I'd rather hear about why Wizards hasn't made milling into a keyword action and why there are no keyword mechanics involving offensive milling.
bay_falconer
★★★☆☆ (3.3/5.0) (3 votes)
Homelands is generally bad, mostly because of the lack of mechanical design. I think of world enchantments, and...that's about it. And rarely-used tribes.

And Zeki? Your crew's been replaced by the Roo***er Thief for a miller. The only way you're better than him is 1) Crovax, or 2) Bloodchief Ascension.
willpell
★★★★☆ (4.8/5.0) (6 votes)
I miss those multiple arts; I think they were a beautiful way to add value to commons. Of course, commissioning art costs money, so the policy's cessation is not a huge surprise.
Arachnos
★★★☆☆ (3.9/5.0) (4 votes)
Albeit this is pretty bad, the best thing about it is being a Zombie Pirate. Hell yes.

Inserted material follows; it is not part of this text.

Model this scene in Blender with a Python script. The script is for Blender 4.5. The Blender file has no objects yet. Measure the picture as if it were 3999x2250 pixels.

To the TV Tropers out there - all it needs now is to be an Artifact Creature - Zombie Pirate Ninja and you've got yourself a litteral Ninja Pirate Zombie Robot! XD Liquimetal Coating can help, now all we need is a card that can make it a ninja...

Also, izzet, Innistrad has a fair amount of pure blue zombies.
Lord_of_Tresserhorn
★★★★☆ (4.5/5.0) (3 votes)
WHOA!!

Revolutionary!

I mean, this is Homelands. I would have expected:

"If Reef Pirates attack and are not blocked, you may choose to have Reef Pirates deal no combat damage. If you due, defending player places the top card of their library into their graveyard." or so.
madoli
☆☆☆☆☆ (0.0/5.0)
@bay_falconer: It took me a second to figure out why root_water thief was censored in the middle. The auto-censor function on this site was designed by beavis and butthead, I guess...
tavaritz
☆☆☆☆☆ (0.0/5.0)
@Aaron: I'd like to see Ulgrotha revisited and I suggest that you read all discussion on all Homelands cards and also check the ratings and you find out that the image of bad set is not supported by the comments and ratings.